Keep copyrighted content off YouTube? Maybe the writer Daisuke Wakabayashi was hallucinating when he wrote that. YouTube is the biggest violator of copyright on the Internet and, unless one is wearing rose-coloured glasses supplied by Google, one can easily see that.

Does Wakabayashi not have a YouTube account to log in and see the range of pornography present on the video-sharing site, before sitting down to pen his learned treatise? Or does he labour under the delusion that reporters do not have to do at least a smidgeon of investigation before putting finger to keyboard?

The next sentence in his story makes one want to puke, so pro-Google is it: "But after seeing ads from Coca-Cola, Procter & Gamble and Wal-Mart appear next to racist, anti-Semitic or terrorist videos, its engineers realised their computer models had a blind spot: They did not understand context."

So Wakabayashi thinks Google did not know that ads could end up on videos that are paying homage to sexist, anti-Semitic, extremist and racist themes? How old is this bloke?

But then this is the same New York Times that made a mea culpa after the 2016 elections, admitting that it had erred in its coverage in more ways than one.

The same newspaper whose famous correspondent Judith Miller planted stories from Scooter Libby and led the charge when George the younger was building his bogus case to go to war in Iraq.
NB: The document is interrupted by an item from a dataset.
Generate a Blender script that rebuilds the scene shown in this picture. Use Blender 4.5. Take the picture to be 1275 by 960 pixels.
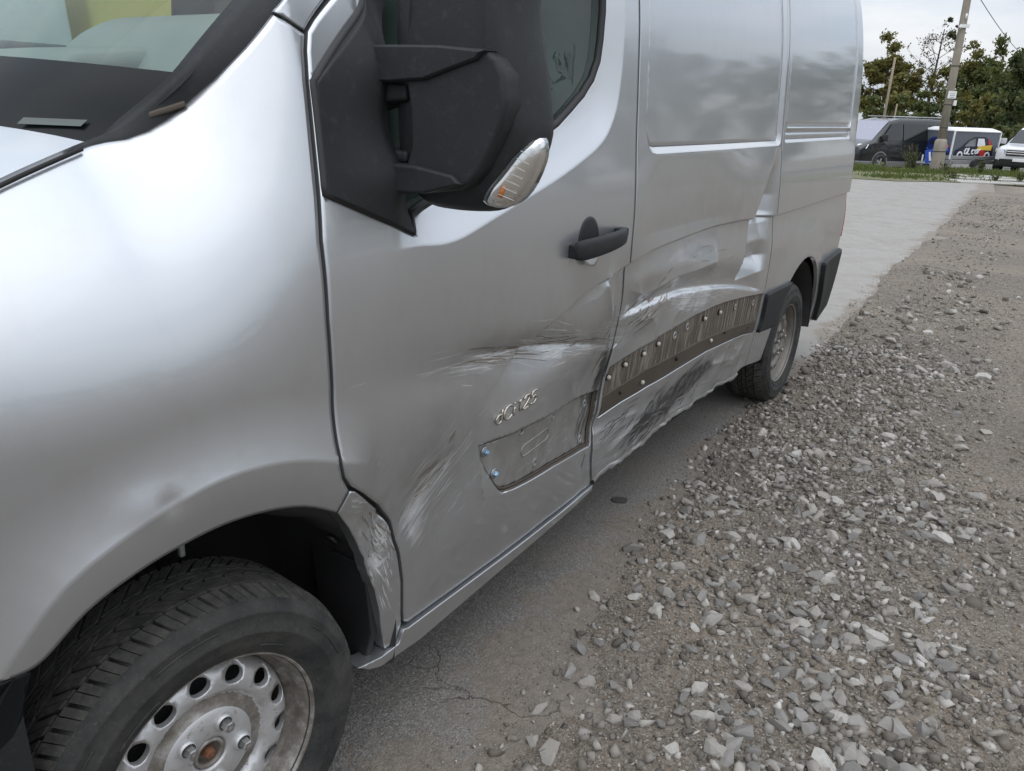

The same newspaper where a reporter Mark Mazetti was leaking information about his colleagues to the CIA.

Once one recalls these incidents, then one realises that there must be some reason for going easy on Google.

It is not really difficult to reason it out. You see, the ads that Google (and Facebook) have attracted are in large part the same ones that the NYT itself would have attracted in days gone by. And the NYT may well lose even the little advertising it attracts online now, if Google were to become that much more aggressive. One reason to go easy.

Plus, the NYT did not choose to tell its readers whether it itself has advertising running on Google. Why? That would spoil the entire story, wouldn't it?

Google can easily hire a thousand talented programmers to write software that will take care of these ad issues. Else, it can hire people to check manually if needed. It has sufficient funds in the bank and elsewhere too.

Only The Wall Street Journal has done something like aggressive reporting on the subject, but then that is par for the course for this publication. The NYT is supposed to be the most influential newspaper in the US. When such an entity genuflects before Google, how can one expect the rest to do anything different?